Group Managing Director of the Nigerian National Petroleum Corporation, NNPC, Mr Andrew Yakubu, disclosed this in Abuja, saying the move is aimed at encouraging more gas supplies/sales to power plants.
This is as against the current situation whereby they (suppliers) complain about what they describe as the “uneconomic price” of the resource.
Indications are that the development may result in an increase in electricity tariff with power producers trying to recover cost incurred.
Currently, fertilizer companies pay 90 cents for 1,000 cubic feet of gas while industrial users purchase 1,000 cubic feet of the product at above $2.50.
The price for power producers, who account for about 80 per cent of the domestic gas consumption, was increased about two years ago from $0.1 to $1.0 by the government for the same purpose of encouraging suppliers to sell to power plants.

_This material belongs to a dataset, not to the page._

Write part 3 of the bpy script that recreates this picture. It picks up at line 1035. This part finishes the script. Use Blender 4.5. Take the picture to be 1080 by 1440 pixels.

These prices are, however, below the international market price for gas, which is about $3 per 1,000 standard cubic feet.
Indeed, there have been strong concerns that inappropriate pricing for gas as seen with the existing price regime might frustrate the Federal Government’s efforts at stabilizing power supply in the country.
This, experts said, was already happening as producers were shunning the power plants in favour of industries, thereby negating the government’s intention for the power sector.
Minister of Power, Professor Chinedu Nebo, also indicated the move to raise the price when he stated that appropriate pricing of gas was a necessary factor that would guarantee improved power supply in the country.
Nebo, who spoke of the disparity in price between gas supply to the power industry and the industrial sector, also cited the inability of the defunct Power Holding Company of Nigeria, PHCN, to promptly meet its financial obligations to gas suppliers as a major reason why gas supply to power plants had been erratic, negatively affecting power supply nationwide.